Setting the Delegate

To set the distribution context’s delegate, you need to know when the distribution context has been instantiated. You can use the code in Listing 5-3 to listen for the notification that is sent immediately after the distribution context is instantiated and to invoke custom behavior after that event has occurred.

Listing 5-3  Set the distribution context’s delegate

import com.webobjects.foundation.*;
import com.webobjects.appserver.*;
import com.webobjects.eocontrol.*;
import com.webobjects.eodistribution.*;
 
public class Session extends WOSession {
 
    public EODistributionContext dContext = null;
    public MyDistributionDelegate myDelegate = null;
 
    public Session() {
        super();
 
        myDelegate = new MyDistributionDelegate();
 
        NSNotificationCenter.defaultCenter().addObserver(this,
            new NSSelector("listenForContext", new Class[] { NSNotification.class } ),
            EODistributionContext.DistributionContextInstantiatedNotification, null);
    }
 
    public void listenForContext(NSNotification notification) {
        dContext = (EODistributionContext)notification.object();
        dContext.setDelegate(myDelegate);
    }
}

In Session’s constructor in Listing 5-3, the class registers with the default notification center to listen for the EODistributionContext.DistributionContextInstantiatedNotification notification.
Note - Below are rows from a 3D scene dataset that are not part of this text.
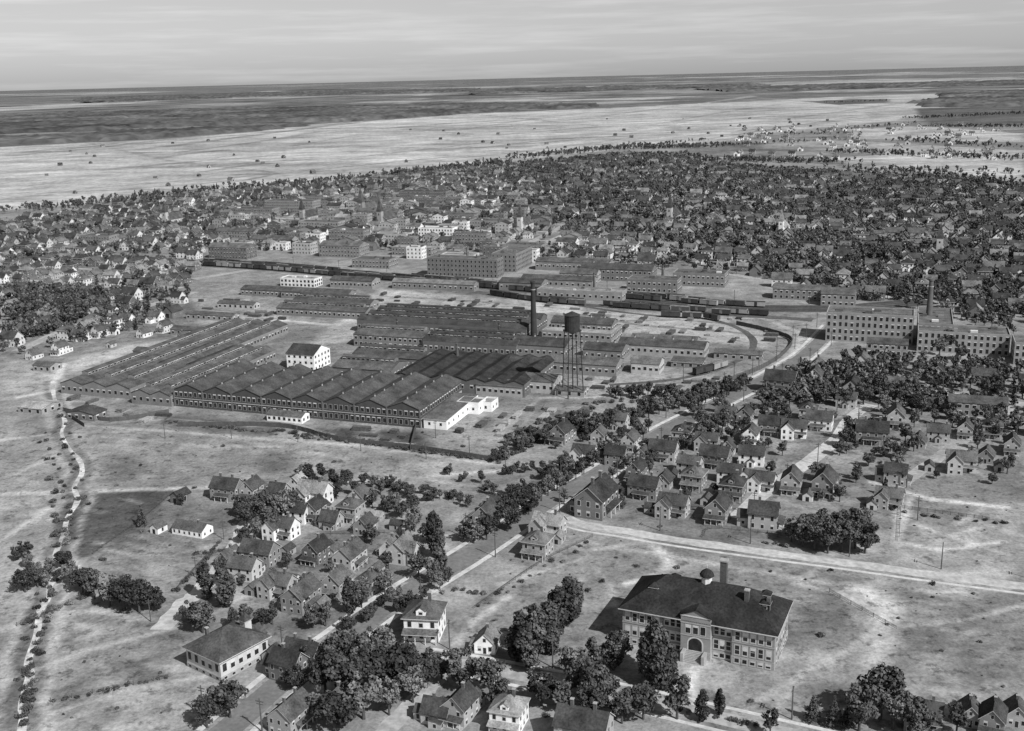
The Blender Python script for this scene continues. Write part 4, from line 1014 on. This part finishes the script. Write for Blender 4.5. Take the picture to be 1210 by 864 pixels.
# instanced canopy for the distant town and countryside
LO=[tree_mesh('round',50+i,False,M_leafd if i%2 else M_leaf) for i in range(5)]+[tree_mesh('tall',60,False,M_leafd),tree_mesh('spruce',61,False,M_leafd)]
PTS=[[] for _ in LO]
def dens_fill(poly,n,thr,hmin=6,hmax=12,r=2.0,nz=60):
    P=W(poly); x0,x1=min(p[0] for p in P),max(p[0] for p in P); y0,y1=min(p[1] for p in P),max(p[1] for p in P)
    for i in range(n):
        x,y=random.uniform(x0,x1),random.uniform(y0,y1)
        if not pip(x,y,P): continue
        v=.5+.28*math.sin(x/nz+2*math.sin(y/nz*.7))+.28*math.sin(y/(nz*.6)+1.7*math.sin(x/nz*1.3))
        if random.random()>thr*(.2+1.2*v): continue
        if not free(x,y,r): continue
        h=random.uniform(hmin,hmax); k=random.choices(range(len(LO)),[3,3,3,3,3,1.4,.8])[0]
        PTS[k].append((x,y,h/10)); 
dens_fill([(600,196),(740,184),(800,184),(830,196),(1000,206),(1400,235),(1400,330),(1240,330),(1000,330),(860,300),(720,285),(640,260),(590,225)],26000,.85,5.5,11,-.2)
dens_fill([(1240,300),(1240,380),(1100,362),(1000,350),(900,330),(860,300)],6000,.6,5,9,0)
dens_fill([(-120,272),(20,262),(130,247),(220,234),(330,227),(430,216),(520,206),(600,199),(590,225),(400,225),(260,245),(240,295),(225,340),(140,343),(60,336),(-120,336)],10000,.65,5.5,10,0)
dens_fill([(400,225),(590,225),(640,260),(720,285),(860,300),(900,330),(700,312),(600,302),(450,296),(250,298),(240,290),(260,245)],9000,.5,5,9,.3)
dens_fill([(-60,345),(225,345),(215,370),(150,395),(60,415),(-60,430)],2200,.5,4.5,9,0)
dens_fill([(20,345),(120,345),(110,372),(60,400),(20,405)],900,.9,6,10,0)
dens_fill(T3,1400,.6,5,9,0)
dens_fill([(945,330),(1200,370),(1200,400),(1100,370),(1000,356)],1200,.4,5,9,0)
def hedge(p,q_,n,j=8,h=6.5):
    a,b_=G(*p),G(*q_)
    for i in range(n):
        t=random.random(); PTS[random.randrange(len(LO))].append((a[0]+(b_[0]-a[0])*t+random.gauss(0,j),a[1]+(b_[1]-a[1])*t+random.gauss(0,j),h/10*random.uniform(.5,1.5)))
for a,b_,n in [((860,190),(990,192),220),((870,172),(1000,165),60),((1000,180),(1200,188),220),((1060,165),(1200,175),110),((880,160),(1010,158),50),((1090,200),(1200,205),30),((1100,150),(1210,150),160),((1080,140),(1210,134),220),
  ((960,157),(1080,146),50),((600,188),(760,172),320),((760,176),(860,172),260),((200,230),(400,214),240),((400,214),(600,192),340),((20,250),(200,232),220),((800,182),(860,195),90),((975,122),(1050,119),60),((1000,198),(1190,216),200),((720,178),(830,166),60)]:
    hedge(a,b_,n,22 if n>100 else 10)
for me,P in zip(LO,PTS):
    if not P: continue
    A=np.array(P); n=len(A); th=rng.uniform(0,6.28,n); s=A[:,2]/2
    cs,sn=np.cos(th)*s*math.sqrt(2),np.sin(th)*s*math.sqrt(2)
    V=np.zeros((n,4,3)); V[:,:,0]=A[:,0:1]; V[:,:,1]=A[:,1:2]; V[:,:,2]=.01
    V[:,0,0]+=cs;V[:,0,1]+=sn; V[:,1,0]-=sn;V[:,1,1]+=cs; V[:,2,0]-=cs;V[:,2,1]-=sn; V[:,3,0]+=sn;V[:,3,1]-=cs
    im=npmesh('distant_trees',V.reshape(-1,3),np.arange(n*4).reshape(-1,4))
    o=put('distant_trees',im); o.instance_type='FACES'; o.use_instance_faces_scale=True
    o.show_instancer_for_render=False; o.show_instancer_for_viewport=False
    put('tree',me,parent=o)

# ------------------------------------------------------------- ground mesh output
ny,nx=XX.shape
co=np.zeros((ny*nx,3),np.float32); co[:,0]=XX.ravel(); co[:,1]=YY.ravel()
gme=npmesh('ground',co,gridq(XX.shape))
at=gme.attributes.new('cover','FLOAT_COLOR','POINT')
at.data.foreach_set('color',np.stack([tone.ravel(),streak.ravel(),scrub.ravel(),np.ones(ny*nx)],-1).astype(np.float32).ravel())
m,nt,b=newmat('ground_cover')
A_=N(nt,'ShaderNodeAttribute',attribute_name='cover'); sc=N(nt,'ShaderNodeSeparateColor'); nt.links.new(A_.outputs['Color'],sc.inputs[0])
pos=N(nt,'ShaderNodeNewGeometry').outputs['Position']
f=math_(nt,'MULTIPLY',rng_(nt,noise(nt,pos,0.011,3),.3,.7,.72,1.28),rng_(nt,noise(nt,pos,0.09,4,.7),.3,.7,.64,1.36))
f=math_(nt,'MULTIPLY',f,rng_(nt,noise(nt,pos,0.8,3,.75),.3,.7,.7,1.3))
mp=N(nt,'ShaderNodeMapping'); mp.inputs['Scale'].default_value=(.0016,.012,1); mp.inputs['Rotation'].default_value=(0,0,.25); nt.links.new(pos,mp.inputs['Vector'])
st=rng_(nt,noise(nt,mp.outputs[0],1,4,.65),.3,.7,-.45,.45)
st2_=rng_(nt,noise(nt,pos,.0016,5,.7),.3,.7,-.6,.6)
st=math_(nt,'ADD',st,st2_)
f=math_(nt,'MULTIPLY',f,math_(nt,'ADD',math_(nt,'MULTIPLY',st,sc.outputs[1]),1))
dark=rng_(nt,noise(nt,pos,0.22,4,.75),.53,.66,0,.6)
dk=math_(nt,'SUBTRACT',1,math_(nt,'MULTIPLY',dark,sc.outputs[2]))
f=math_(nt,'MULTIPLY',math_(nt,'MULTIPLY',math_(nt,'MULTIPLY',f,dk),sc.outputs[0]),1.12)
f=math_(nt,'MAXIMUM',f,.02)
grey(nt,f,b,True)
gme.materials.append(m); put('ground',gme)

# distant forests as bumpy canopy sheets
M_for=simple('forest_canopy',tone=.10,space='World',s1=.0022,a1=.55,s2=.02,a2=.4)  # canopy tone lightened, aerial haze put into the forest colour
def forest(poly,cell,h):
    P=W(poly); px=[p[0] for p in P]; py=[p[1] for p in P]
    gx=np.arange(min(px),max(px)+cell,cell); gy=np.arange(min(py),max(py)+cell,cell); x,y=np.meshgrid(gx,gy)
    x=x+rng.uniform(-.3,.3,x.shape)*cell; y=y+rng.uniform(-.3,.3,y.shape)*cell
    d=np.full(x.shape,1e12); ins=np.zeros(x.shape,bool)
    for i in range(len(P)):
        p,q_=P[i-1],P[i]; d=np.minimum(d,segd(x,y,p,q_))
        if p[1]!=q_[1]: ins^=((q_[1]>y)!=(p[1]>y))&(x<(p[0]-q_[0])*(y-q_[1])/(p[1]-q_[1])+q_[0])
    sd=np.where(ins,d,-d)+wob(x/6,y/6,cell*2.5)
    hole=np.sin(x/310+2*np.sin(y/420))+np.sin(y/260+1.5*np.sin(x/530))+.5*np.sin(x/90+y/120)
    z=np.where((sd>0)&(hole<1.0),h*rng.uniform(.4,1.3,x.shape),-.5)
    q_=gridq(x.shape)
    keep=(z.ravel()[q_]>0).any(1); q_=q_[keep]
    me=npmesh('forest',np.stack([x.ravel(),y.ravel(),z.ravel()],-1),q_); me.materials.append(M_for); put('forest',me)
forest([(-250,186),(20,172),(200,163),(300,155),(370,146),(480,140),(560,133),(690,128),(700,124),(560,124),(400,127),(250,130),(100,134),(-250,146)],24,12)
forest([(1085,127),(1250,125),(1400,122),(1400,108),(1250,107),(1120,111)],22,12)
forest([(880,109),(1060,104),(1250,99),(1250,95),(1000,100),(820,106)],40,14)
forest([(100,122),(330,114),(560,108),(560,105),(300,110),(100,116)],40,14)
forest([(560,112),(760,106),(900,103),(900,100),(740,102),(560,107)],40,14)

# ------------------------------------------------------------- light
EL,AZ=math.radians(43),math.radians(138)
sd=bpy.data.lights.new('sun','SUN'); sd.energy=5.0; sd.angle=math.radians(.5); sd.color=(1,1,1)
so=bpy.data.objects.new('sun',sd); scene.collection.objects.link(so)
to=Vector((math.sin(AZ)*math.cos(EL),math.cos(AZ)*math.cos(EL),math.sin(EL)))
so.rotation_euler=to.to_track_quat('Z','Y').to_euler(); so.location=(300,-200,500)
w=bpy.data.worlds.new('World'); scene.world=w; w.use_nodes=True; nt=w.node_tree
bg=nt.nodes['Background']; sky=N(nt,'ShaderNodeTexSky'); sky.sky_type='NISHITA'; sky.sun_disc=False
sky.sun_elevation=EL; sky.sun_rotation=AZ
bw=N(nt,'ShaderNodeRGBToBW'); nt.links.new(sky.outputs[0],bw.inputs[0])
tc=N(nt,'ShaderNodeTexCoord'); sx=N(nt,'ShaderNodeSeparateXYZ'); nt.links.new(tc.outputs['Generated'],sx.inputs[0])
haze=math_(nt,'ADD',rng_(nt,sx.outputs[2],0,.10,.8,0),rng_(nt,sx.outputs[2],0,.55,.55,0))
mp=N(nt,'ShaderNodeMapping'); mp.inputs['Scale'].default_value=(4,4,70); nt.links.new(tc.outputs['Generated'],mp.inputs['Vector'])
cl=rng_(nt,noise(nt,mp.outputs[0],1.6,6,.6),.48,.75,0,.5)
mx=math_(nt,'ADD',math_(nt,'ADD',math_(nt,'MULTIPLY',bw.outputs[0],.75),haze),math_(nt,'MULTIPLY',cl,2.0))
cc=N(nt,'ShaderNodeCombineColor')
for i in range(3): nt.links.new(mx,cc.inputs[i])
nt.links.new(cc.outputs[0],bg.inputs[0]); bg.inputs[1].default_value=.11
print('OBJECTS',len(bpy.data.objects),'TREES',sum(map(len,PTS)))
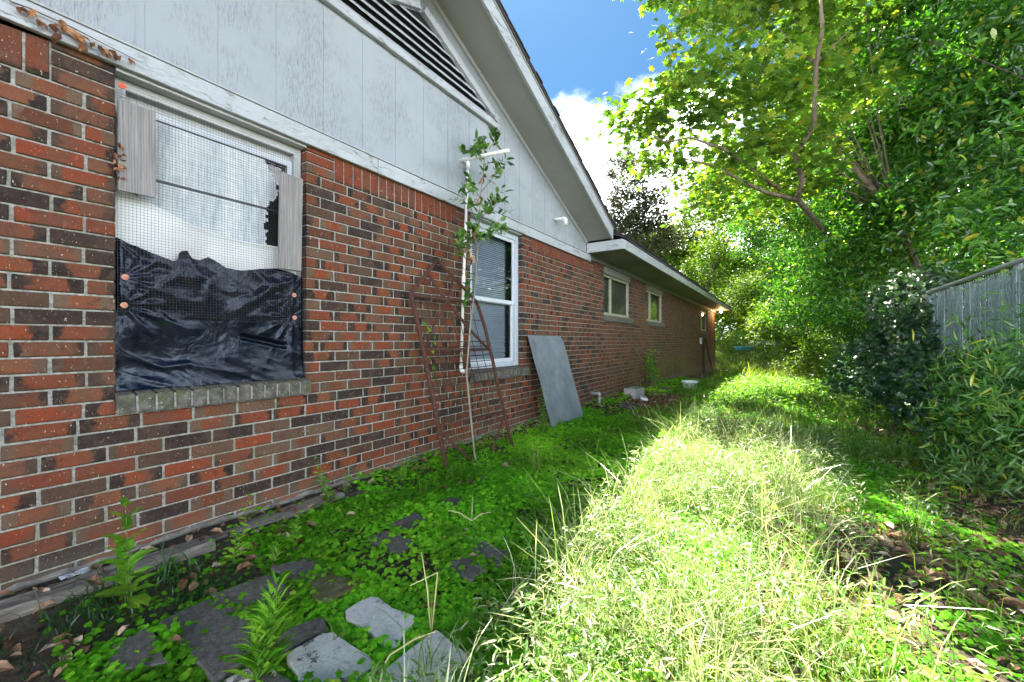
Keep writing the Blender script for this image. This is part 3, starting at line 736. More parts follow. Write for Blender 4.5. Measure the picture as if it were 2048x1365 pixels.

When that notification is received from the notification center, the method specified with the NSSelector argument (the method named listenForContext, which takes a single NSNotification object as an argument) is invoked. The listenForContext method is passed a reference to the distribution context object on which it invokes setDelegate. It sets the delegate to a custom class called MyDistributionDelegate, which is instantiated in Session’s constructor.

To set the delegate for the distribution channel object, simply replace EODistributionContext in Listing 5-3 with EODistributionChannel.